Fotos: Mark Webber, Großer Preis von Belgien


Red Bull überzeugt in den Ardennen

Frage: "Du sprachst vorhin von einer Teamleistung. Du warst über weite Strecken auf der mittleren Mischung unterwegs. Wie viele Informationen gabst du an den Kommandostand weiter? War das im Rennen nicht eine Forschungsarbeit?"
Webber: "Zunächst einmal war unser Austausch größer als bei anderen Rennen, weil wir am Freitag nicht so viel zum Fahren gekommen waren. In diesem Grand Prix befanden wir uns daher in einer neuen Situation, weil wir die Reifen Runde um Runde am Limit bewegten, was wir am Freitag nicht hatten tun können."

"Hinter dem Safety-Car war ich mächtig genervt, denn ich war auf den falschen Pneus unterwegs und auch auf der falschen Position. Ich hätte gedacht, dass die weiche Mischung deutlich besser sein würde. Die weichen Reifen waren keine Katastrophe, aber die härtere Mischung funktionierte richtig gut. Ich konnte nur Informationen weiterleiten, weiterhin Druck machen. Diese Reifen würden nicht alles mitmachen."

"Hinter dem Safety-Car war ich mächtig genervt." Mark Webber

"Das war mir klar. Aus diesem Grund macht man genau dann einen Boxenstopp, wenn die Reifen am Ende sind. Wie du schon sagtest: Es war ein bisschen ein Experiment - viel mehr als bei anderen Rennen in diesem Jahr. Es kommt nämlich sehr selten vor, dass man vor einem Grand Prix so wenig Fahrpraxis hat. Das war hier der Fall und deshalb waren wir extrem angespannt."

Frage: "Hing die fantastische Leistung deines Autos mit den Charakteristiken dieser Strecke zusammen, die deinem Fahrzeug wahrscheinlich entgegen kommt? Order waren euch die Updates nach der Sommerpause eine Hilfe?"
Webber: "Seb hat es schon richtig formuliert. Wir waren hier aber durchaus nervös, um ehrlich zu sein."

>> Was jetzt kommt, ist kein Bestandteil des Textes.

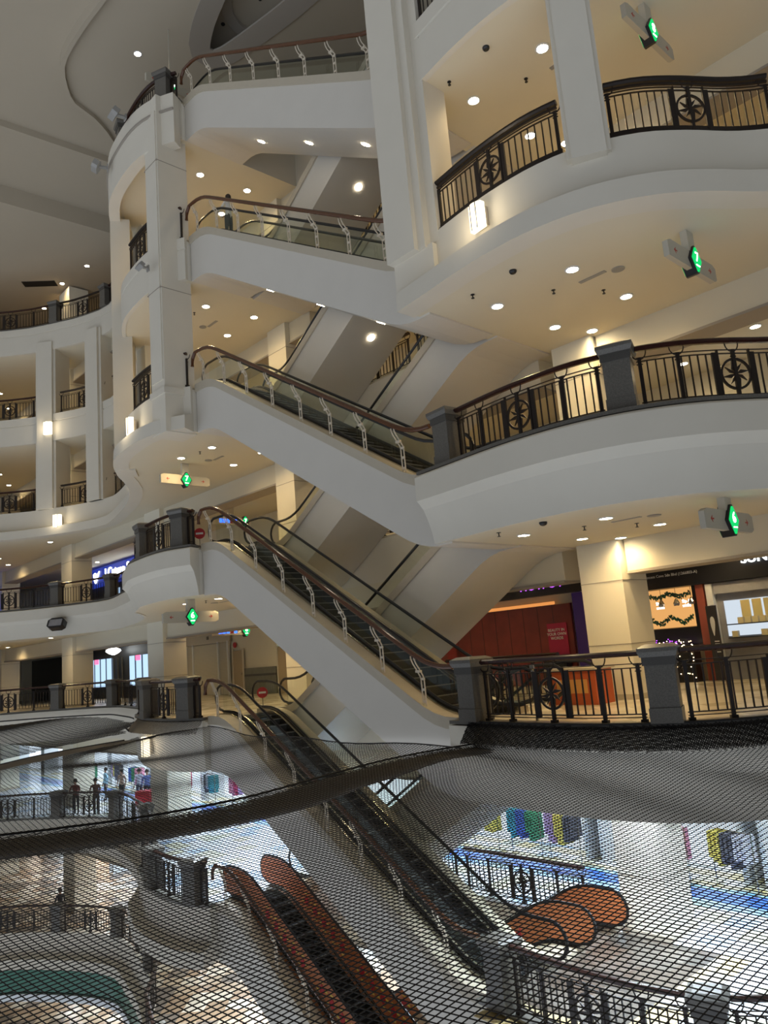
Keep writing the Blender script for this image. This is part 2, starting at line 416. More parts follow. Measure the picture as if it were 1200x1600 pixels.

"Wir haben auf dieser Strecke ja eine gewisse Vergangenheit. Außerdem waren wir in diesem Jahr auf Strecken, wo wir früher sehr stark waren, nicht unbedingt so großartig unterwegs. Silverstone ist ein gutes Beispiel, Budapest und Rennplätze dergleichen. Die Jungs hängten sich nach der Pause schwer ins Zeug, verstanden das Auto sehr gut und brachten einige Modifizierungen an den Start."

"Wie man sich vorstellen kann, ist Reden in diesem Geschäft Silber, aber Ergebnisse Gold. Wir leisteten also gute Arbeit. Das Team macht weiterhin sehr viel Druck. Wir haben geniale Rivalen und deshalb müssen wir immer wieder reagieren. Deswegen sagte ich, ist es ein besonderes Ergebnis für das Team, wenn man bedenkt, was wir durchmachen mussten und wo wir hier sind."